Trilby – Faded cemetery

HISTORY OF PASCO COUNTY

Trilby


Faded Cemetery Speaks To Historian (2004)

This article appeared in the Tampa Tribune on Sept. 17, 2004.

By CAROL JEFFARES HEDMAN

TRILBY – They lived separately in the days of segregation.

White people used restrooms labeled “white women” and “white men,” and black people shared facilities designated “colored.”

Schools, drinking fountains, restaurants, movie theaters – every aspect of life was separate between blacks and whites in the days of segregation. Even in death, the two were kept apart.

Today, nestled in a wooded area off a narrow, grassy path in the east Pasco community of Trilby, is a reminder of those days. There, in a small plot of land, many blacks of the area found their final resting places.

The cemetery is known only as Trilby Colored Cemetery, according to Scott Black, a Dade City commissioner and businessman who grew up in Trilby.

Black has been interested in the history of his hometown since middle school when he won a countywide bicentennial essay contest by writing about the history of Trilby. Since then, he has collected information about Trilby, including the cemetery.

Its name is found in Coleman and Ferguson Funeral Home records and is commonly spoken, he said.

Black was called upon to survey the cemetery after stumbling upon the Web site ftp.rootsweb.com/pub/usgenweb/fl. The site is a volunteer effort to document cemeteries throughout the country.

Earliest Burials Unmarked

Black, along with his wife, Laura, and veteran cemetery surveyor Elaine Wyckoff examined the cemetery in April.

The exact date the cemetery was established is unknown, Black said. But by perusing Coleman and Ferguson Funeral Home’s records, Black determined it dates to before the 1920s. Some burials appear to be in partnership with Jim Rowe Harper, a black undertaker in Dade City at the time.

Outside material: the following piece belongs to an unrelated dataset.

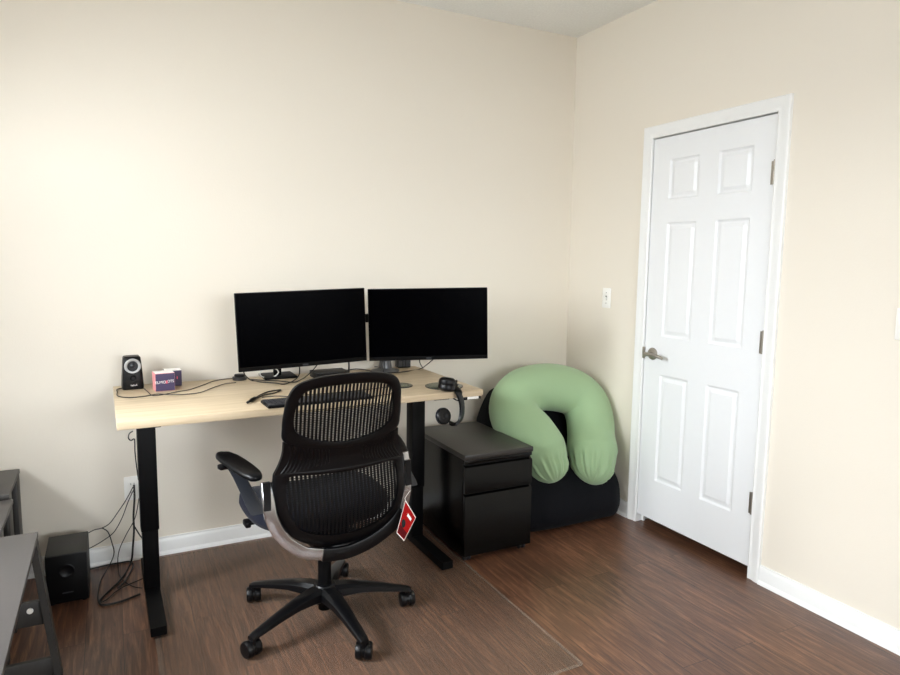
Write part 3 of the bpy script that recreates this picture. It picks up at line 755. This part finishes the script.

Unfortunately, none of the early burials is marked today, Black said. Many graves only have temporary metal markers, and quite a few are unreadable. Some markers are from Milton Funeral Home, and several are from the former Evans Funeral Home. Few are legible “paper behind glass” metal markers from Harper’s Funeral Home.

There are 124 graves that remain marked, including that of Alvergin A. Crowe, born Dec. 9, 1941. He died Dec. 31, 2003.

The oldest grave that remains marked dates to 1918 and is that of Willie Griffin, born in 1903. The grave holds a headstone shared with his wife, Willie Mae Griffin, born in 1903 and died in 1925.

Some of the graves are unmarked slabs and headstones that once held some type of identification. Some that are marked have no dates for the deceased, including John Padrick’s, which reads “Indian Chief, Buffalo Head.”

Another reads “From friends of Pasco Packing Co.” and marks the grave of Gussie Robinson, born in 1902 and died in 1962.

Many graves of veterans are marked with sentiments such as “Our Darling,” “Gone to Rest” and “Our Beloved.”

Newspapers Mostly Silent

Black also found in Coleman and Ferguson Funeral Home records others buried in Trilby, including Joe Adams, who died March 4, 1927, and was “almost 100 years.” Most of the funeral home’s records contain approximate ages because birth dates were not not always known.

“Sadly, the old Dade City Banners only in the rarest of occasions would mention a passing in the black community,” Black said.

The Banner did report on the death of Edgar Donaldson, an employee of the railroad, who drowned in the Withlacoochee River in March 1923. Another article reports the death of “Aunt Lucy Green,” a former slave who died in February 1924 at “about” 100 years old.

Also buried there, according to a Banner article, is Howard Will, who was shot and killed by his wife, Annie, on May 27, 1935. George Lark also was shot, but by a Pasco County sheriff’s deputy in December 1925.

Will Leak was lynched at Trilby on Aug. 6, 1915, after being accused of attempted rape. And Lyman Smith, who died April 5, 1935, was killed by a train near the Chipco crossing.

Black, concerned about the deterioration of the cemetery, is trying to organize family members of those buried there to help with upkeep.

He also has given a tour of the cemetery to Toni Carrier, director of the University of South Florida Africana Heritage Project, who offered to help.